Kenyataan sejarah ini sungguh menakjubkan dan memberikan arti penting dalam mengembalikan, mempertahankan, dan meningkatkan nilai-nilai kemanusiaan, sehingga umat manusia tidak perlu berkecil hati atau bahkan rendah diri karena terlahir sebagai manusia. Ini juga memaparkan betapa mulia harkat dan martabat manusia di dunia ini. Dibandingkan dengan Alam Semesta yang matranya tak terbayangkan ini, memang manusia tidak berarti dalam hal jumlah. Namun, dalam sistem hierarki sesungguhnya kedudukan manusia itu relatif tinggi. Terlahir sebagai manusia adalah akibat dari perbuatan-perbuatan berjasa yang besar dalam kehidupan yang lampau. Manusia tentunya bukanlah pembuat dosa bagi agama-agama. Manusia dapat diibaratkan seperti sebuah rumah yang terletak separuh jalan pada jalan menuju kesempurnaan.

Kendati sebagai seorang putera raja yang akan menduduki tahta kerajaan, Beliau tidak terlena oleh kenikmatan duniawi, kekayaan materi yang berlimpah ruah, kemewehan, kedudukan, atau kekuasaan. Berbeda dengan kebanyakan umat manusia yang terlena dengan kenikmatan duniawi, kebendaan, dan kemewahan, Siddhattha Gotama tidak "diperbudak" oleh kenikmatan duniawi, kebendaan, kekayaan materi, kemewahan, kedudukan, atau kekuasaan di istana. Beliau merasa sangat terharu pada penderitaan umat manusia bukan karena diri-Nya sedang dirundung kesusahan. Ditengah-tengah kejayaan sebagai pangeran, justru Beliau menyadari adanya penderitaan umat manusia dan bertekad mencari jalan untuk membebaskan umat manusia dari penderitaan.

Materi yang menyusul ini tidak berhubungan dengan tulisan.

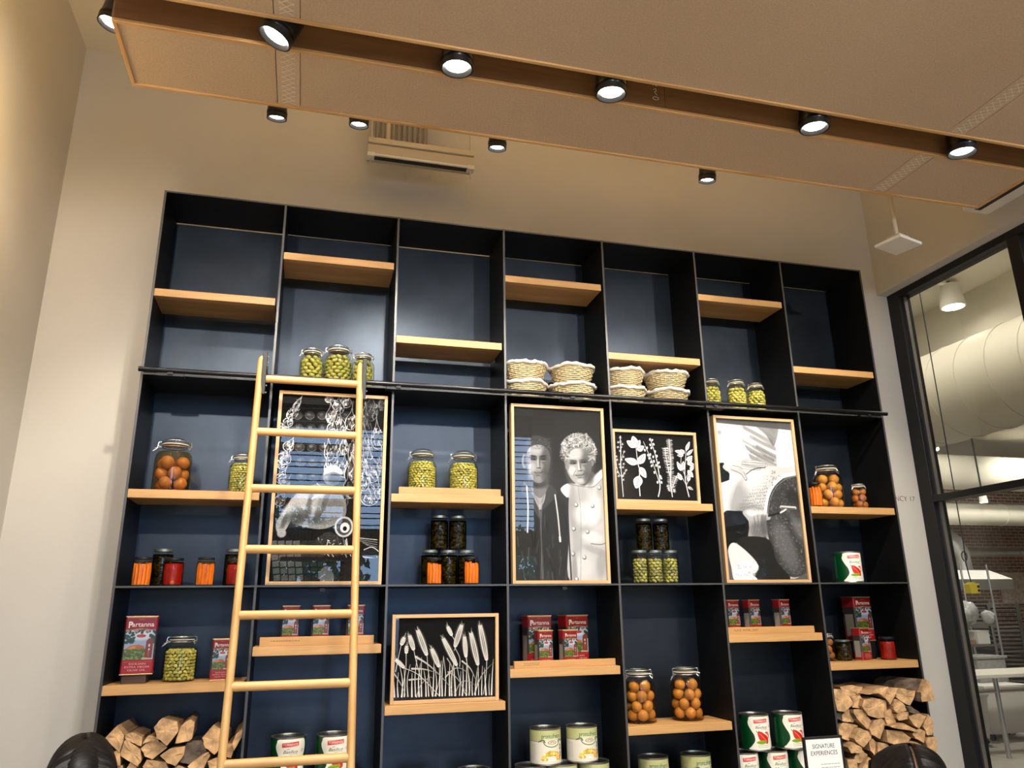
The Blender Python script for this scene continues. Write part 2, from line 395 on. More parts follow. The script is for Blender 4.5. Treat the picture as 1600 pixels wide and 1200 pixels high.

Pangeran Siddhattha Gotama meninggalkan istana dan keluarga bukan karena terpaksa, dipaksa, atau kepentingan pribadi. Bukan pula karena tak bertanggung jawab kepada keluarga. Beliau meninggalkan mereka bukan karena tidak atau kurang mencintai mereka, melainkan Beliau lebih mencintai umat manusia. Kepergian Beliau bukan kepergian seorang tua yang sudah puas dengan kehidupan duniawi. Bukan pula kepergian seorang miskin yang tidak memiliki apa pun untuk ditinggalkan. Namun kepergian seorang pangeran dalam masa kejayaan, kekayaan, dan kemakmuran ; suatu Pelepasan Agung yang tiada bandingnya dalam sejarah kemanusiaan.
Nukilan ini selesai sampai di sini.